The simulation results show the same rock behavior as in the lab tests for angles up to 60 degrees. The clusters start forming from the small volume concentration differences within the rock layer. The higher densities concentrate and become clusters, while the lower densities become gaps. In the simulations, this process is caused by the differences in the flow velocity of the fluid and the resulting drag differences of the particles. This knowledge is a first step towards finding solutions to lower the formation of clusters and thus, the more accurate placement of the rocks on the sea floor.
Furthermore, multiple points of improvement for the solver have been found. For angles of 75 degrees and steeper, the rock movements of the simulations miss a certain chaoticness, which may be attributed to missing turbulent drag forces in the solver. The velocities predicted by the solver are too high; multiple possible causes are speculated. The simulation results follow the same trends as the lab results, meaning they could be used for qualitative comparisons. Various additions to enhance the solver are proposed.

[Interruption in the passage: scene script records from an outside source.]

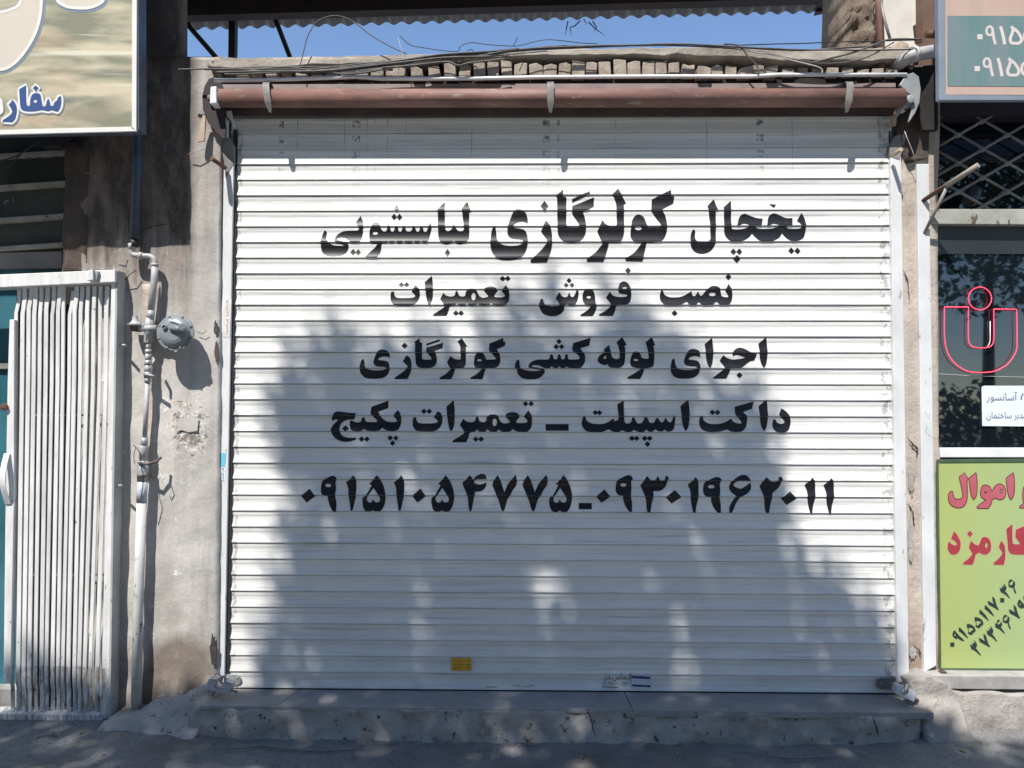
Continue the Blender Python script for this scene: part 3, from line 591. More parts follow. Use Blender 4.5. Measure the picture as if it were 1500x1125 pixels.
# tall dark neighbour side wall on the roof
nb = empty('parapet_wall', (-2.0, .02, 3.2), 'dark weathered side wall rising behind the left sign', 'wall')
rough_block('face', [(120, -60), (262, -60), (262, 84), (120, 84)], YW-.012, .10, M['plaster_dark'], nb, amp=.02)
MB().prism([(262, 83), (312, 83), (312, 112), (262, 112)], -.02, .12).build('coping', M['plaster_dark'], nb)
# mortar fillet at the pier foot
f_ = rough_block('mortar_skirt', [(176, 1040), (214, 1036), (226, 1024), (250, 1021), (285, 1012), (308, 996), (318, 1012), (312, 1040), (306, 1075), (250, 1100), (150, 1100), (160, 1062)], -.10, .1, M['concrete'], None, amp=.03, fr=9, cell=.02,
                 slope=lambda p: -max(0, (.05-p.z))*1.0)
tag(f_, 'rough mortar skirt sloping from the pier foot to the pavement', 'mortar')

# ------------------------------------------------------------------ doorstep
step = empty('doorstep', (0, -.2, -.14), 'low concrete doorstep with stone slabs under the white shutter', 'step')
ZT = .0
def slabs(xa, xb, name='slab'):
    x0 = xa
    b = MB(); b.box(xa+.0015, xb-.0015, -.225, .12, -.022, -.0045)
    return b.build(name, M['slab'], step, .004)
xl = U(312, 1010).x
e1, e2, e3 = U(398, 1012).x, U(862, 1014).x, U(1330, 1020).x
def slab4(xa_f, xb_f, xa_b, xb_b, yf=-.225, th=.02):
    b = MB(); b.hexa([(xa_f, yf, -.004-th), (xb_f, yf, -.004-th), (xb_f, yf, -.004), (xa_f, yf, -.004), (xa_b, .12, -.004-th), (xb_b, .12, -.004-th), (xb_b, .12, -.004), (xa_b, .12, -.004)])
    return b.build('slab', M['slab'], step, .003)
slab4(-1.71, -1.352, -1.70, -1.262); slab4(-1.349, .335, -1.259, .318); slab4(.339, 1.735, .322, 1.74, -.232, .032)
fr = rough_block('riser', [(282, 1041), (330, 1040), (700, 1041), (860, 1042), (1060, 1044), (1340, 1051), (1395, 1035), (1402, 1070), (1350, 1100), (1200, 1108), (700, 1108), (500, 1108), (300, 1108), (272, 1085)], -.232, .33, M['concrete'], step, amp=.026, cell=.022, fr=7, slope=lambda p: (-.09*max(0, -.03-p.z)) + .10*max(0, p.x-1.55)/.3)
crack([(860, 1038), (868, 1062), (872, 1080)], 1.4, -.256, step); crack([(1278, 1050), (1284, 1066), (1287, 1080)], 2.0, -.256, step)
crack([(1245, 1044), (1255, 1062), (1268, 1078)], 2.0, -.258, step, 'mortar_seam', M['plaster_right'])

# ------------------------------------------------------------------ roller shutter
PIT = 0.0804; Z0 = 0.0020      # bottom edge of the lowest slat
PROF = [(0, -6), (.004, 2.5), (.03, 3.6), (.10, 4.0), (.20, 3.6), (.29, 2.6), (.325, 1.7), (.36, 1.5), (.46, 1.7), (.58, 2.7), (.70, 4.6), (.82, 7.4), (.90, 9.6), (.95, 10.4), (.972, 9.4), (.976, -6), (1.0, -6)]
def prof_out(t):
    for (a, p), (b, q) in zip(PROF, PROF[1:]):
        if a <= t <= b: return (p+(q-p)*(t-a)/(b-a))*.001
    return -.006
NSL = 36; ZTOP = Z0+PIT*NSL
shutter = empty('roller_shutter', (0, 0, Z0), 'closed white slatted roller shutter painted with black Persian lettering', 'roller shutter')
XL, XR = -1.685, 1.685
b = MB(); n = len(PROF); NX = 24
vs = []
for i in range(NX+1):
    xx = XL+(XR-XL)*i/NX
    for t, o_ in PROF: vs.append((xx, -o_*.001, -t*PIT))
b.add(vs, [(i*n+k, (i+1)*n+k, (i+1)*n+k+1, i*n+k+1) for i in range(NX) for k in range(n-1)], False)
slat_me = b.mesh('slat'); slat_me.materials.append(M['shutter'])
for p in slat_me.polygons: p.use_smooth = True
slat_me.set_sharp_from_angle(angle=R(35))
for i in range(NSL):
    o = link('slat', slat_me, shutter); o.location = (0, random.uniform(-.0004, .0006), ZTOP-i*PIT); o.rotation_euler = (0, 0, random.uniform(-.00015, .00015))
MB().box(XL, XR, .01, .03, Z0-.004, ZTOP).build('backing', M['dark_void'], shutter)
MB().box(XL, XR, -.004, .012, Z0-.012, Z0-.001).build('rubber_seal', M['black_rubber'], shutter)
# lettering painted on the slats
GAPS = (.968, .004)
def paint(glyphs, name='painted_lettering'):
    bm = bmesh.new()
    for gi, g_ in enumerate(glyphs):
        W_ = [[U(x, y, -.005) for x, y in c] for c in g_]
        vs, fs = fill2d([[(p.x, p.z) for p in c] for c in W_])
        bv = [bm.verts.new((a, 0, c)) for a, c in vs]
        for f in fs:
            try: bm.faces.new([bv[i] for i in f])
            except ValueError: pass
    zz_ = [v.co.z for v in bm.verts]; zl, zh = min(zz_), max(zz_)
    k0 = int((ZTOP-zh)/PIT)-1; k1 = int((ZTOP-zl)/PIT)+1
    for k in range(k0, k1+1):
        for t, _ in PROF:
            z_ = ZTOP-(k+t)*PIT
            if zl < z_ < zh:
                bmesh.ops.bisect_plane(bm, geom=bm.verts[:]+bm.edges[:]+bm.faces[:], plane_co=(0, 0, z_), plane_no=(0, 0, 1))
    dele = []
    for f in bm.faces:
        t = ((ZTOP-f.calc_center_median().z)/PIT) % 1
        if t > .970 or t < .004: dele.append(f)
    bmesh.ops.delete(bm, geom=dele, context='FACES')
    for v in bm.verts:
        t = ((ZTOP-v.co.z)/PIT) % 1
        if t > .9715: t = .9715
        if t < .0045: t = .0045
        v.co.y = -prof_out(t)-.0016
    bmesh.ops.recalc_face_normals(bm, faces=bm.faces)
    me = bpy.data.meshes.new(name); bm.to_mesh(me); bm.free(); me.materials.append(M['ink'])
    for p in me.polygons: p.use_smooth = True
    return link(name, me, shutter)
for wd in WORDS:
    for g_ in wd: paint([g_], 'painted_letter')
# guide rails
def rail(xa0, xa1, y0_, xb0, xb1, y1_):
    return MB().prism([(xa0, y0_), (xa1, y0_), (xb1, y1_), (xb0, y1_)], -.032, .05)
rail(331, 343.5, 240, 318, 330.5, 1000)
lr_ = rail(328, 342.5, 222, 314.5, 328.5, 1000).build('guide_rail', M['white_paint'], shutter, .003)
rr_ = rail(1304.5, 1320, 226, 1315, 1332, 1000).build('guide_rail', M['white_paint'], shutter, .003)
MB().prism([(342, 190), (347.5, 190), (334.5, 1008), (328, 1008)], -.016, .02).build('gap_shade_strip', M['black_rubber'], shutter)  # black strips standing in for the unlit gaps between slats and rails
MB().prism([(1302.5, 190), (1304.5, 190), (1315, 1008), (1312.5, 1008)], -.008, .02).build('gap_shade_strip', M['black_rubber'], shutter)
# funnel tops of the rails
MB().prism([(322, 205), (336, 200), (343, 214), (343, 240), (330, 262), (327, 235)], -.034, .05).build('rail_mouth', M['grey_steel'], shutter, .004)
MB().prism([(1303, 214), (1310, 200), (1330, 190), (1322, 222), (1318, 235), (1304, 230)], -.034, .05).build('rail_mouth', M['grey_steel'], shutter, .004)
# barrel tube, straps, end plates
YT = -.115
ta = U(314, 144, YT); tb = U(1322, 143.5, YT)
MB().tube([ta, tb], .0445, 28).build('barrel', M['red_oxide'], shutter)
MB().tube([ta+Vector((-.03, 0, 0)), tb+Vector((.05, 0, 0))], .016, 12).build('axle', M['grey_steel'], shutter)
MB().prism([(308, 127), (317, 126), (317, 151), (307, 152)], YT-.05, .07).build('bearing_cap', M['conduit'], shutter, .004)
def strap(px, lean=0):
    c = U(px, 144, YT); b = MB(); vs = []
    path = smooth_path([Vector((0, a, z)) for a, z in ((.02, .072), (-.022, .074), (-.047, .052), (-.0555, .012), (-.055, -.03), (-.049, -.058), (-.040, -.086))], 3)
    m_ = len(path)
    for i, p in enumerate(path):
        k = .0165 if i < m_-7 else .0165-.011*((i-(m_-7))/6)**1.5
        sx = lean*p.z
        for dx, dy in ((-k, 0), (k, 0), (k, .008), (-k, .008)): vs.append((c.x+dx+sx, c.y+p.y+dy, c.z+p.z-(.004 if dy and i < 3 else 0)))
    fs = [(i*4+j, i*4+(j+1) % 4, (i+1)*4+(j+1) % 4, (i+1)*4+j) for i in range(m_-1) for j in range(4)]+[(0, 1, 2, 3), (4*m_-1, 4*m_-2, 4*m_-3, 4*m_-4)]
    b.add(vs, fs); return b.build('spring_clip', M['clip'], shutter, .0015)
strap(396, -.15); strap(806, 0); strap(1238, .12)
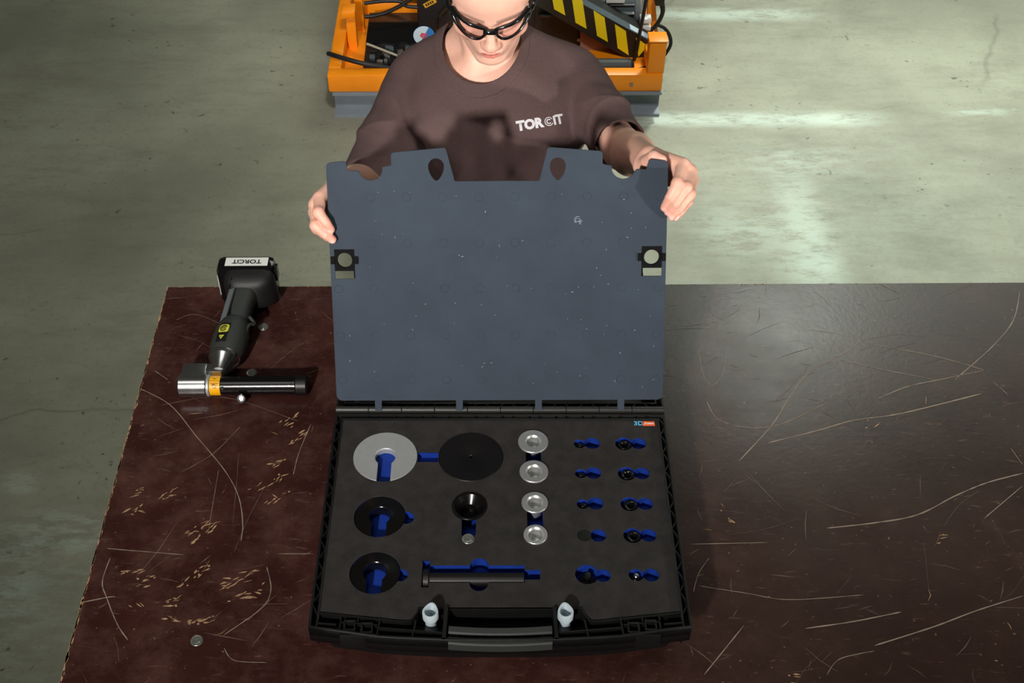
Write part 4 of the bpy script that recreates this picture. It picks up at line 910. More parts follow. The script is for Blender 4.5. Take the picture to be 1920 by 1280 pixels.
mm_(bx('terminal_box', ((0.4305, 4.06, -0.6562)[0], (0.498, 4.06, -0.6563)[0], 4.03, 4.07, zM+0.05, zM+0.075), M['white_label'], bev=0.003))
bm = bmesh.new()
A = [(0.5917, 4.05, -0.7935), (0.6331, 4.05, -0.7936), (0.5991, 4.05, -0.5881), (0.5819, 4.05, -0.5881)]
mp_(plate('rear_gusset', A, 0, 0.04, OR, None))
for z in (0, 0.03): mp_(bx('white_connector', ((0.5544, 4.0, -0.7295)[0], (0.595, 4.0, -0.7296)[0], 3.99, 4.03, (0.5665, 4.0, -0.736)[2]+z-0.006, (0.5665, 4.0, -0.736)[2]+z+0.012), M['white_label'], bev=0.003))
for pts, r in (([(0.5579, 3.9, -0.5442), (0.5503, 3.9, -0.6302), (0.5421, 3.9, -0.7143), (0.5333, 3.9, -0.7964), (0.5099, 3.9, -0.8449), (0.4606, 3.9, -0.8603)], 0.0065), ([(0.6181, 4.0, -0.6026), (0.6335, 4.0, -0.6655), (0.6173, 4.0, -0.7188), (0.5872, 4.0, -0.7512), (0.5584, 4.0, -0.7555)], 0.008),
               ([(0.6155, 4.0, -0.721), (0.646, 4.0, -0.7361), (0.6685, 4.0, -0.7688), (0.6742, 4.0, -0.8062), (0.6566, 4.0, -0.8484)], 0.0065), ([(0.5995, 4.0, -0.6068), (0.6262, 4.0, -0.6486), (0.6297, 4.0, -0.6867), (0.6109, 4.0, -0.7339)], 0.006), ([(0.5756, 3.84, -0.7969), (0.5384, 3.84, -0.8078), (0.5107, 3.84, -0.8209)], 0.005)):
    mp_(tub('black_cable', pts, r, M['dark_rubber']))
mp_(bx('cable_gland', ((0.5995, 4.0, -0.6276)[0], (0.6319, 4.0, -0.6276)[0], 3.97, 4.03, (0.6056, 4.0, -0.6318)[2], (0.6022, 4.0, -0.5943)[2]), M['dark_rubber'], bev=0.004))

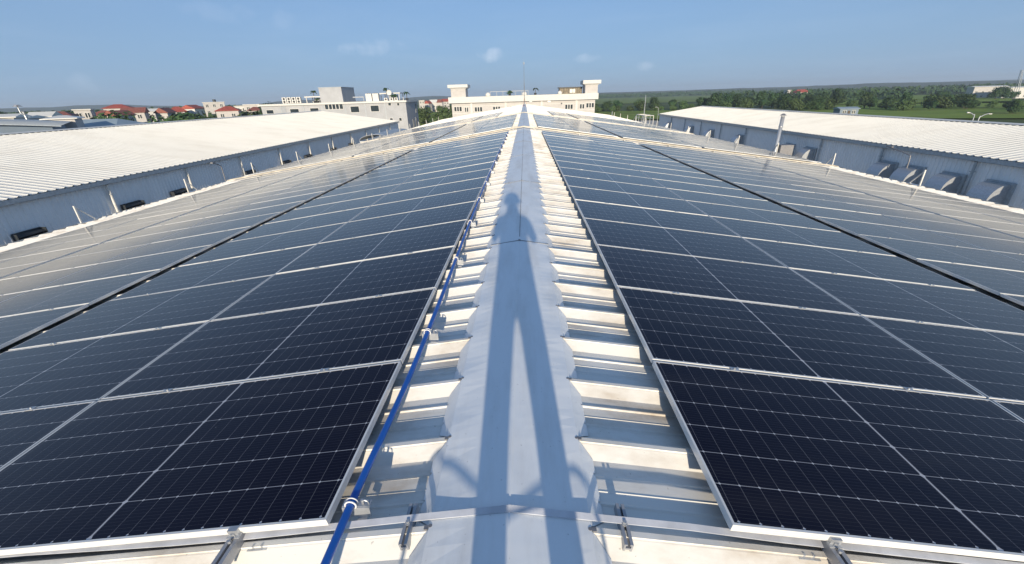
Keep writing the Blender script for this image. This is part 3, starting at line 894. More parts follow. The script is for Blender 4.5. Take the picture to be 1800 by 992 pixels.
# office block straight ahead
YAo = 140.0
oa = empty('office_building', (0, YAo, GZ), 'cream office block straight behind the end of the ridge, with two stair towers', 'building')
OA = (0, -YAo, -GZ)
xl = at(790, 190, YAo).x; xr_ = at(1050, 190, YAo).x
zt = 1.55
b = MB(); b.box(xl + .8, xr_ - .8, YAo, YAo + 16, GZ, zt - 1.6); b.obj('wall', M['wall'], oa).location = OA
b = MB(); b.box(xl, xr_, YAo - .9, YAo + 16.9, zt - 1.6, zt + .10); b.obj('parapet', M['white'], oa).location = OA
b = MB()
for zc in (-3.05, -1.05, -6.6): b.box(xl + .78, xr_ - .78, YAo - .07, YAo - .003, zc - .07, zc + .07)
b.obj('string_course', M['white'], oa).location = OA
for px in (829, 889, 952, 1013):
    x = at(px, 190, YAo).x; b = MB(); b.box(x - .3, x + .3, YAo - .25, YAo - .003, GZ, zt - 1.6); b.obj('pilaster', M['white'], oa).location = OA
for px, w, n in ((805, 2.3, 3), (820, 1.0, 2), (841, 2.3, 3), (873, 2.2, 3), (1000, 2.3, 3), (1023, 1.3, 2), (1037, 2.3, 3), (903, 2.2, 3)):
    x = at(px, 190, YAo).x; zc = {820: -2.0, 1023: -2.0}.get(px, -1.75) - (0.25 if px in (841, 873, 1000, 903) else 0)
    hgt = .62
    window(oa, x - w / 2, x + w / 2, zc - hgt, zc + hgt, YAo, n, OA)
    window(oa, x - w / 2, x + w / 2, zc - hgt - 3.5, zc + hgt - 3.5, YAo, n, OA)
for px in (933, 965): # split air conditioners
    p = at(px, 178, YAo); b = MB(); b.box(p.x - .45, p.x + .45, YAo - .45, YAo - .05, p.z - .35, p.z + .35); b.tube([(p.x - .1, YAo - .47, p.z), (p.x - .1, YAo - .45, p.z)], .26, 12)
    b.obj('air_conditioner', M['whitepl'], oa).location = OA
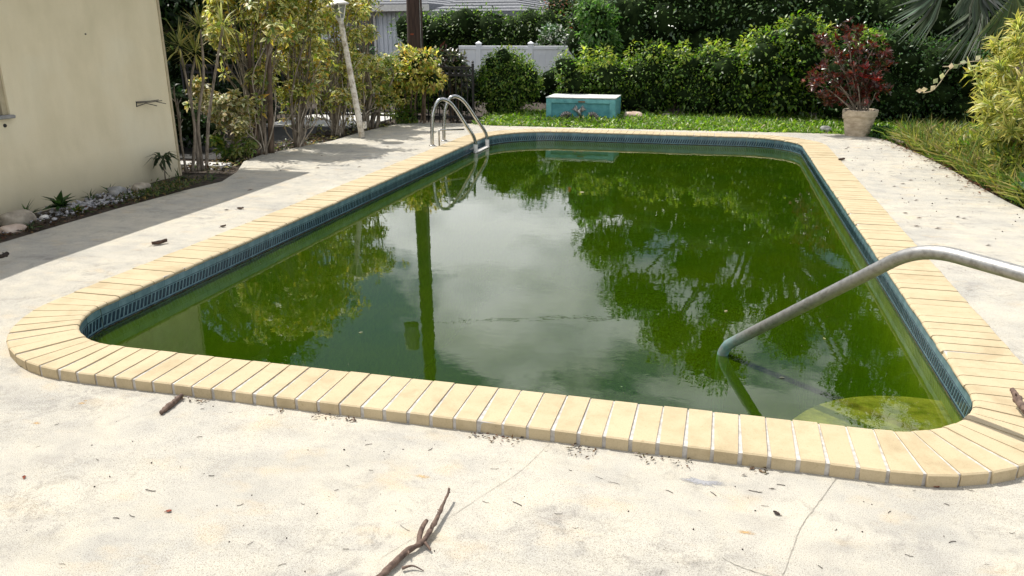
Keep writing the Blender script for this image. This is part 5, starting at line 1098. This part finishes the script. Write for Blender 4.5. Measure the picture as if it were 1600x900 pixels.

The influence of a system parameter, the distance factor was noticed to be stronger in shear flows than in homogeneous flows during a system parameter variation. This distance factor relates the fluid-particle interaction radius to the particle diameter. Finding limits for this parameter in shear flow could enhance the solver's prediction capability.
With the shift to renewable energy, more monopiles will be placed. The simulations show which forces cause the cluster formations and can be used to investigate ways of reducing them. This can reduce the spillage of rocks during operation, making the entire rock placement more efficient and will reduce costs.
The solver with the enhancements for better prediction capabilities could be used to further optimize the rock placement accuracy and efficiency. This would reduce wind farm costs and help the shift to renewable energy.